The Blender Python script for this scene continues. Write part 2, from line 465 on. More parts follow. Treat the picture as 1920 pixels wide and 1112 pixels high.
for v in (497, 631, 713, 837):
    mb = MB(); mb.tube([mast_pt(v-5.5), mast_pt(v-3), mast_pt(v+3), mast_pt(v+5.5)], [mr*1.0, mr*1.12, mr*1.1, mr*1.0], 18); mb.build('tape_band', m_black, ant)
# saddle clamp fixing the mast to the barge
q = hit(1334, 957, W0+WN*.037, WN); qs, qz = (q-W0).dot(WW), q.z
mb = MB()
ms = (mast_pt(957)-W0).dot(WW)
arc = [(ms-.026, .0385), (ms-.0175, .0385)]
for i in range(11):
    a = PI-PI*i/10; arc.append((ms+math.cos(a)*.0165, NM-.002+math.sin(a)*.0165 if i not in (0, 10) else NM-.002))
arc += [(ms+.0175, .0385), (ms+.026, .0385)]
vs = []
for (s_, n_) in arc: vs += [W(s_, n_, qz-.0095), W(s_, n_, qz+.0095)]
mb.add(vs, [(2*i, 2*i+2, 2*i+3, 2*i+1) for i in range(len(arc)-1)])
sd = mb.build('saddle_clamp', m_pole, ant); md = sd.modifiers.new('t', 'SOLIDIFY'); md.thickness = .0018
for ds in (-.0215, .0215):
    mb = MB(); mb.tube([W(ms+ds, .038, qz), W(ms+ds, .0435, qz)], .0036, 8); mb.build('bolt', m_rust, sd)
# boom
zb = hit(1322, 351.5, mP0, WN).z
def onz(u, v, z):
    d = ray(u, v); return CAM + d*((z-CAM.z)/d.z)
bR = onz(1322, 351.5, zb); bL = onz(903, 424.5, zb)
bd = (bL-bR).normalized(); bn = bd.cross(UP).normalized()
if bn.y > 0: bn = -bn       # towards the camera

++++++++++

**Given instruction**
Would you reproduce the material above in full, exactly as given?

**Right answer**
The Blender Python script for this scene continues. Write part 2, from line 465 on. More parts follow. Treat the picture as 1920 pixels wide and 1112 pixels high.
for v in (497, 631, 713, 837):
    mb = MB(); mb.tube([mast_pt(v-5.5), mast_pt(v-3), mast_pt(v+3), mast_pt(v+5.5)], [mr*1.0, mr*1.12, mr*1.1, mr*1.0], 18); mb.build('tape_band', m_black, ant)
# saddle clamp fixing the mast to the barge
q = hit(1334, 957, W0+WN*.037, WN); qs, qz = (q-W0).dot(WW), q.z
mb = MB()
ms = (mast_pt(957)-W0).dot(WW)
arc = [(ms-.026, .0385), (ms-.0175, .0385)]
for i in range(11):
    a = PI-PI*i/10; arc.append((ms+math.cos(a)*.0165, NM-.002+math.sin(a)*.0165 if i not in (0, 10) else NM-.002))
arc += [(ms+.0175, .0385), (ms+.026, .0385)]
vs = []
for (s_, n_) in arc: vs += [W(s_, n_, qz-.0095), W(s_, n_, qz+.0095)]
mb.add(vs, [(2*i, 2*i+2, 2*i+3, 2*i+1) for i in range(len(arc)-1)])
sd = mb.build('saddle_clamp', m_pole, ant); md = sd.modifiers.new('t', 'SOLIDIFY'); md.thickness = .0018
for ds in (-.0215, .0215):
    mb = MB(); mb.tube([W(ms+ds, .038, qz), W(ms+ds, .0435, qz)], .0036, 8); mb.build('bolt', m_rust, sd)
# boom
zb = hit(1322, 351.5, mP0, WN).z
def onz(u, v, z):
    d = ray(u, v); return CAM + d*((z-CAM.z)/d.z)
bR = onz(1322, 351.5, zb); bL = onz(903, 424.5, zb)
bd = (bL-bR).normalized(); bn = bd.cross(UP).normalized()
if bn.y > 0: bn = -bn       # towards the camera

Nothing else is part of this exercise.